AM: Looking at it from Japan’s point of view, I think if government agencies can come up with an across-the-board policy to give eco-products a real push, this would bring the country closer to creating a sustainable society. Then you’ve just got to deal with consumers. I believe we need a change in terms of consumer behavior. Conscious consumers will do their own research on products before purchasing them, whether it is food or clothing. However, if you were to go to a large electronics store, I’m not sure you’d find that many people who could explain eco-products to you. I don’t mean simply explaining a product’s energy-saving performance. I mean that there are very few people who can explain in a way that ties in with all aspects of our lifestyles. We need to come up with new ways to convince people that eco-products do fit in with their daily lives.

TK: The APO, the organization behind the GP Advisory Committee, was established 50 years ago as part of a regional intergovernmental initiative. Its role is to undertake projects leading to the sustainable socioeconomic development of its members. I think that’s a really significant mission.

Japanese industries are undergoing some major changes at the moment. As other Asian economies continue to grow and assert a stronger presence, Japan urgently needs to establish more of a two-way relationship. If Japan can make the most of products and services under the established banner of “Japanese eco-products” and share the concepts behind those products, I think that would be a great help in establishing this. It would also make a huge difference in terms of creating new added value.

EA: This has been a fascinating discussion, full of useful suggestions. When we think about rural communities or fishing villages, there is tendency to look down at their “old-fashioned” ways or insist that we can’t go back to the “good old days.” But those are the communities where environmental awareness originated. When the attitudes and lifestyles established in such communities are expressed in the form of products or technologies, eco-products that are attractive to the entire world can be created. I think that about sums it up.


Eiichiro Adachi
Adachi is a graduate of the Faculty of Economics, Hitotsubashi University. He joined the Japan Research Institute, Limited in 1990. He worked in the Management Consulting Division and Technology Research Division and subsequently was appointed head of the ESG Research Center, dealing mainly with industrial research and corporate evaluation from the standpoint of corporate social responsibility.
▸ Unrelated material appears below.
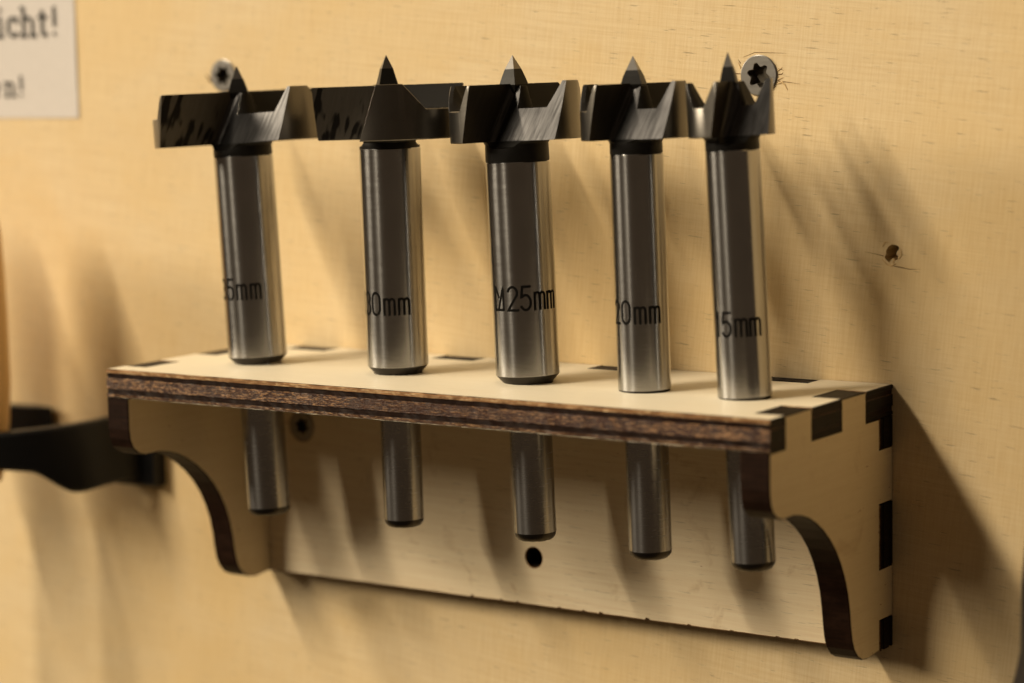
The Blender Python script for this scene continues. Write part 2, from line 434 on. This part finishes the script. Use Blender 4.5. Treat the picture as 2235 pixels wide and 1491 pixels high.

Publications include CSR Management and SRI (Kinzai), Businesses Growing on Global Warming (Toyo Keizai), and Introduction to Environmental Management (Nikkei Publishing).

Teisuke Kitayama
Kitayama graduated from the University of Tokyo College of Arts and Sciences in 1969. He joined Mitsui Bank, now Sumitomo Mitsui Banking Corporation (SMBC), before being appointed to the Board of Directors of Sakura Bank in 1997. After the establishment of SMBC in 2001, Kitayama held various positions including Managing Director and Senior Managing Director. In June 2005, he was appointed President of the Mitsui Sumitomo Financial Group (up to April 2011) and Chairman of the Board of SMBC (to present).

Anne McDonald
Born in Canada, McDonald graduated from the University of British Columbia in 1991, going on to head the former United Nations University Institute of Advanced Studies Operating Unit Ishikawa/Kanazawa. She has served as a temporary member of the Central Environment Council and is a member of a Japanese government review team working with the Intergovernmental Panel on Climate Change. In 2012, she was appointed professor at Sophia University Graduate School of Global Environmental Studies. Publications include Days Past—Body and Soul: Japan’s Countryside Story, and Introduction to Environmental History (Shimizukobundo).